И вот уже в театре слышатся аплодисменты, видимо, спектакль окончен.
Сквозь аплодисменты, да простит мне читатель, я сам аплодирую, читая очаровательную строфу из "Онегина":
"Еще амуры, черти, змеи
На сцене скачут и шумят;
Еще усталые лакеи
На шубах у подъезда спят...".
Я аплодирую легко и часто, но постепенно аплодисменты усиливаются:
"Еще не перестали топать,
Сморкаться, кашлять, шикать, хлопать..."
Хлопки мои реже и реже, однако тяжеловеснее и тяжеловеснее: это озябшие на морозе кучера в ожидании своих господ отогреваются, хлопая в ладоши.
"Еще снаружи и внутри
Везде блистают фонари;
Еще, прозябнув, бьются кони,
Наскуча упряжью своей,
И кучера, вокруг огней,
Бранят господ и бьют в ладони...".
Пронизав онегинскую строфу хлопками, я отбираю у Настеньки ее реплику и передаю одному из кучеров: подмигивая в публику, он бурчит осипшим голосом:
"... Уж какое было впечатление от "Севильского цирюльника", — я вам не скажу...".
Затем снова сажусь в сани, закрываюсь пледом и мчусь по улицам Петербурга.
"Финал гремит; пустеет зала;
Шумя, торопится разъезд;
Толпа на площадь побежала
При блеске фонарей и звезд".
Так отъезжают бабушка с Настенькой из театра домой. Вот Настенька дома, усталая и счастливая.
Вернувшись из театра, она все еще находится под впечатлением "Севильского цирюльника". Она тихо-тихо натягивает на себя плед и, склонив головку на спинку стула, говорит:
"... Ну, радость какая! Спать я легла такая гордая, такая веселая, так сердце билось, что сделалась маленькая лихорадка, и я всю ночь бредила о "Севильском цирюльнике"".
Затем, отбрасывая плед и садясь чинно, как подобает воспитанной девушке, заканчивает свою историю:
"... Теперь сейчас и конец. Ровно год тому, в мае месяце, жилец к нам приходит и говорит... что должно ему опять уехать на год в Москву. Я как услышала, побледнела и упала на стул, как мертвая. Бабушка ничего не заметила, а он, объявив, что уезжает от нас, откланялся нам и ушел.

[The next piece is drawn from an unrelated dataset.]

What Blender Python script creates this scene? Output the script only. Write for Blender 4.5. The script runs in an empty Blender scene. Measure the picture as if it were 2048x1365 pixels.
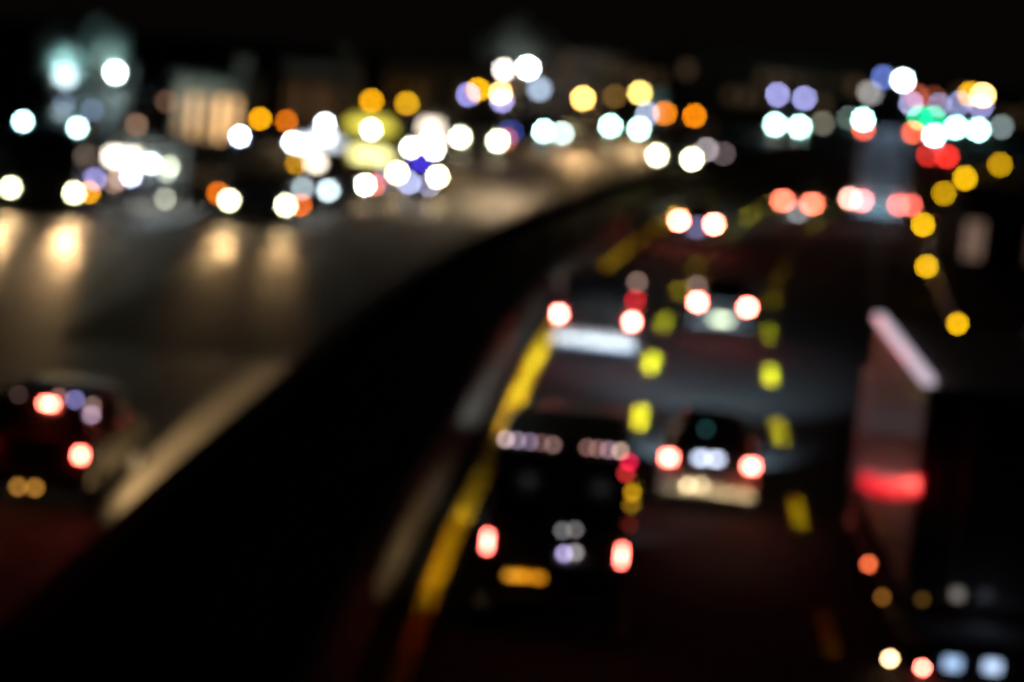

Что мне делать? Я думала-думала, тосковала-тосковала, да, наконец, и решилась. Завтра ему уезжать, а я порешила, что все кончу вечером, когда бабушка уйдет спать. Так и случилось".
Я беру в охапку плед, поднимаю зонт, цилиндр и ухожу в глубину сцены, продолжая рассказ Настеньки:
"Я навязала в узелок все, что было платьев, сколько нужно белья, и с узелком в руках, ни жива ни мертва, пошла в мезонин к нашему жильцу. Думаю, я шла целый час по лестнице. Когда же отворила к нему дверь, он так и вскрикнул...
Я едва стояла на ногах. Сердце так билось, что в голове больно было, и разум мой помутился. Когда же я очнулась, то начала прямо тем, что положила свой узелок к нему на постель, сама села подле, закрылась руками и заплакала в три ручья".